A technology often used in satellite and defense applications may drastically improve smartphone performance in the near future by increasing antenna efficiency, according to new research from scientists at the University of California San Diego School of Engineering.
Antennas in many modern smartphones do not function optimally in 3G and 4G/LTE wireless environments, say the researchers, in part due to the growing demands being placed on increasingly small antennas. While antenna size—and by extension, RF performance—has shrunk to accommodate the incorporation of larger, more vibrant screens in thinner devices, the expectation that these smaller antennas cover additional frequency bands that would normally require larger antennas has strained their capabilities.
Now, UCSD electrical engineering professor Gabriel Rebeiz and his colleagues have released new research suggesting the use of Radio Frequency Micro-Electro-Mechanical Systems (RF MEMS) technologies could increase the efficiency of smartphone antennas.
“If you can make smartphone antennas 2 or 3 dB more efficient, you basically halve your download times. Truly, if we accomplish this with RF MEMS technologies, it’s a huge deal,” he said.

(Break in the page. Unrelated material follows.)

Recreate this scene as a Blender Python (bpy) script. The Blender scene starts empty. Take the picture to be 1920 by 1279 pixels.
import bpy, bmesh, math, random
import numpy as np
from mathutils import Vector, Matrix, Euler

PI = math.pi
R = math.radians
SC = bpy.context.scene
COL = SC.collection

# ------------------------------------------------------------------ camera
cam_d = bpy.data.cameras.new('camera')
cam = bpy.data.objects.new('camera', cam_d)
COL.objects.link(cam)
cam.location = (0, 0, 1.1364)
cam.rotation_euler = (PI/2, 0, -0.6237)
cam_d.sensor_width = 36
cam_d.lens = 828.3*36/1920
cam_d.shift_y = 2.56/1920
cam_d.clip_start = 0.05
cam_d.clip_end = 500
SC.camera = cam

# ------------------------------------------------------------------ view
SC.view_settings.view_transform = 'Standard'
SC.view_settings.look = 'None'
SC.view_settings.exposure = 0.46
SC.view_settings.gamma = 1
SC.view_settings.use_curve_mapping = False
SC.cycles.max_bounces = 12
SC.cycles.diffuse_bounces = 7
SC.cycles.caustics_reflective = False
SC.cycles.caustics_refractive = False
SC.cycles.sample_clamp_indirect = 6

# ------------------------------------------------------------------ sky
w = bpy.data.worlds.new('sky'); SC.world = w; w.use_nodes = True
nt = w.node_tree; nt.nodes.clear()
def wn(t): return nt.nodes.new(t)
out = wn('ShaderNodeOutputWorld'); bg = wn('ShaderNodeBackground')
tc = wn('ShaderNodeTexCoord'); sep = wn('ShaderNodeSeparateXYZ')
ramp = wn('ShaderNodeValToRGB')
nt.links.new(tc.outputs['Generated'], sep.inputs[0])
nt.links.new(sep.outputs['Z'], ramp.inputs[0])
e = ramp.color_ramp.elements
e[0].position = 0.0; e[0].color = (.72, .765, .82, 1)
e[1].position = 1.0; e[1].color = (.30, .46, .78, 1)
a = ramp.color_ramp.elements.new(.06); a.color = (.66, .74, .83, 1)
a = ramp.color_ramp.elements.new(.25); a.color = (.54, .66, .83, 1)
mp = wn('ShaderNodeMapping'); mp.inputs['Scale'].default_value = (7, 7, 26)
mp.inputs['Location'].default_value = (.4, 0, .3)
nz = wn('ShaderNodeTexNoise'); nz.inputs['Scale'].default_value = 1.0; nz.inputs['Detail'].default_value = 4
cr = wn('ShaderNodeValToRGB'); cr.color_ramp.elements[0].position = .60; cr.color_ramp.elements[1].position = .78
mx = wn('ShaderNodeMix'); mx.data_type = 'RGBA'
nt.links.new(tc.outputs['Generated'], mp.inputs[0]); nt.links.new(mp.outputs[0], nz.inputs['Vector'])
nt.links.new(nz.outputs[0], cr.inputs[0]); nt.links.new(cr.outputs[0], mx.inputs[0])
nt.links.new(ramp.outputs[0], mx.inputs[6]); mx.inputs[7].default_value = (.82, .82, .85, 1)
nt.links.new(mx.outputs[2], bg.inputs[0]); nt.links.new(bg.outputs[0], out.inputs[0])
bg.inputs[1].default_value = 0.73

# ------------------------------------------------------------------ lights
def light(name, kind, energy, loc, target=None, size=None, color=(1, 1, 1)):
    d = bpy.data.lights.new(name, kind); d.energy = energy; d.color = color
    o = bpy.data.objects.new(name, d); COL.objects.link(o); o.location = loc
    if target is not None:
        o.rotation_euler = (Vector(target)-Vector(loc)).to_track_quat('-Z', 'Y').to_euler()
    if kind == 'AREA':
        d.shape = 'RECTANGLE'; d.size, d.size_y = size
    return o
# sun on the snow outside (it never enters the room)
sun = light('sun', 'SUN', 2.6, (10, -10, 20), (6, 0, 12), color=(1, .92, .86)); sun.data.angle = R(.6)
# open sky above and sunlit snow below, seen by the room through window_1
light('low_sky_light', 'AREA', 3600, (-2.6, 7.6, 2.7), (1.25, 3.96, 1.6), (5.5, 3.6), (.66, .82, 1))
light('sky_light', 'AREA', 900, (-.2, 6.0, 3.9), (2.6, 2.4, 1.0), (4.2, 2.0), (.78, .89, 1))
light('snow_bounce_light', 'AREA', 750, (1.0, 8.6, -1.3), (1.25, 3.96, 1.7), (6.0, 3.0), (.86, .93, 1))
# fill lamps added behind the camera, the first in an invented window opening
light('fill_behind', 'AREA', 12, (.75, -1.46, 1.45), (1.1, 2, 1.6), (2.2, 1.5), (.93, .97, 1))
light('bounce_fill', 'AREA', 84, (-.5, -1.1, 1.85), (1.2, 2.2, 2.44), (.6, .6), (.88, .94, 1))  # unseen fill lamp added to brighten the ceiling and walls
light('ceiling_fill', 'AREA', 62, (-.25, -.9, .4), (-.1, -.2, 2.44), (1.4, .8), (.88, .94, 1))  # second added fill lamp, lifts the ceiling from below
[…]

According to the research team, the incorporation of RF MEMS technology into smartphone antennas would yield tunable antennas that work efficiently across one or two frequency bands at a time. The technology would allow the antenna’s resonant frequency, or the frequency at which the antenna operates most efficiently, to be changed.
RF MEMS could also be used to create tunable filters that would replace the multiple individual filters installed in modern smartphones. Currently, the filters assist with carrier aggregation, which is the use of multiple frequency channels to divide data. Filters will become increasingly important as this practice continues, said Bilgehan Avser, an electrical engineering graduate student in the Rebeiz laboratory.
Rebeiz was recently awarded the 2014 IEEE Daniel E. Noble Award for Emerging Technologies “for pioneering contributions enabling commercialization of RF MEMS technology and tunable micro- and millimeter-wave systems.”